§ Instructions for the task: All of the data below should be written out exactly.

--- start Supplied information ---

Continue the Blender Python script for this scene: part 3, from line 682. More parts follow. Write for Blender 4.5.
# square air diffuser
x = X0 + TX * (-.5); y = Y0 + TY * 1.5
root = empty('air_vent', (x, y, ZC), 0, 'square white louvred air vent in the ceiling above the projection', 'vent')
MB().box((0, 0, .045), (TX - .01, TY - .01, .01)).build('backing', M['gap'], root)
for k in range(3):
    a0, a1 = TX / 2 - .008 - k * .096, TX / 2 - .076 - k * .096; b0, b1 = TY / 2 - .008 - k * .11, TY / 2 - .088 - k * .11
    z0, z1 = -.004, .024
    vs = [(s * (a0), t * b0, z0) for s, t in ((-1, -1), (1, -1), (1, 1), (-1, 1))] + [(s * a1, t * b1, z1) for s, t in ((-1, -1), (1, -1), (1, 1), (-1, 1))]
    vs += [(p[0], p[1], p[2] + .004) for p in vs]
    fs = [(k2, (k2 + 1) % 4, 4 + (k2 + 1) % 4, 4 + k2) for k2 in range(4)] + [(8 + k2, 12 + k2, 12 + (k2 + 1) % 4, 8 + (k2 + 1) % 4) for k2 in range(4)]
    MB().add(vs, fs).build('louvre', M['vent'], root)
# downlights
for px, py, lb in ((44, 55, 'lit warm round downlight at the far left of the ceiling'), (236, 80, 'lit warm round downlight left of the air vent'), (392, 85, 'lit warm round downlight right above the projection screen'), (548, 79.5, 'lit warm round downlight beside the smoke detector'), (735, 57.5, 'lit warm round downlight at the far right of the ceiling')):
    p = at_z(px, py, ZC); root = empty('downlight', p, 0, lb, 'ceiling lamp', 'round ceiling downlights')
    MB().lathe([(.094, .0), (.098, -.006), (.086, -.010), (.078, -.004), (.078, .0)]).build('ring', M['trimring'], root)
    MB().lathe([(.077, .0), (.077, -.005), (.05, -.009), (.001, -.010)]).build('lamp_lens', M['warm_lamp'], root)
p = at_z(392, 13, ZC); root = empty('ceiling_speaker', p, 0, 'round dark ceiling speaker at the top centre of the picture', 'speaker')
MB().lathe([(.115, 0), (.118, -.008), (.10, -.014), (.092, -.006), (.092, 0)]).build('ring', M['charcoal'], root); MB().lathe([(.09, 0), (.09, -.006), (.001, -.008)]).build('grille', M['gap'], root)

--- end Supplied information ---

§ Exercise answer:
Continue the Blender Python script for this scene: part 3, from line 682. More parts follow. Write for Blender 4.5.
# square air diffuser
x = X0 + TX * (-.5); y = Y0 + TY * 1.5
root = empty('air_vent', (x, y, ZC), 0, 'square white louvred air vent in the ceiling above the projection', 'vent')
MB().box((0, 0, .045), (TX - .01, TY - .01, .01)).build('backing', M['gap'], root)
for k in range(3):
    a0, a1 = TX / 2 - .008 - k * .096, TX / 2 - .076 - k * .096; b0, b1 = TY / 2 - .008 - k * .11, TY / 2 - .088 - k * .11
    z0, z1 = -.004, .024
    vs = [(s * (a0), t * b0, z0) for s, t in ((-1, -1), (1, -1), (1, 1), (-1, 1))] + [(s * a1, t * b1, z1) for s, t in ((-1, -1), (1, -1), (1, 1), (-1, 1))]
    vs += [(p[0], p[1], p[2] + .004) for p in vs]
    fs = [(k2, (k2 + 1) % 4, 4 + (k2 + 1) % 4, 4 + k2) for k2 in range(4)] + [(8 + k2, 12 + k2, 12 + (k2 + 1) % 4, 8 + (k2 + 1) % 4) for k2 in range(4)]
    MB().add(vs, fs).build('louvre', M['vent'], root)
# downlights
for px, py, lb in ((44, 55, 'lit warm round downlight at the far left of the ceiling'), (236, 80, 'lit warm round downlight left of the air vent'), (392, 85, 'lit warm round downlight right above the projection screen'), (548, 79.5, 'lit warm round downlight beside the smoke detector'), (735, 57.5, 'lit warm round downlight at the far right of the ceiling')):
    p = at_z(px, py, ZC); root = empty('downlight', p, 0, lb, 'ceiling lamp', 'round ceiling downlights')
    MB().lathe([(.094, .0), (.098, -.006), (.086, -.010), (.078, -.004), (.078, .0)]).build('ring', M['trimring'], root)
    MB().lathe([(.077, .0), (.077, -.005), (.05, -.009), (.001, -.010)]).build('lamp_lens', M['warm_lamp'], root)
p = at_z(392, 13, ZC); root = empty('ceiling_speaker', p, 0, 'round dark ceiling speaker at the top centre of the picture', 'speaker')
MB().lathe([(.115, 0), (.118, -.008), (.10, -.014), (.092, -.006), (.092, 0)]).build('ring', M['charcoal'], root); MB().lathe([(.09, 0), (.09, -.006), (.001, -.008)]).build('grille', M['gap'], root)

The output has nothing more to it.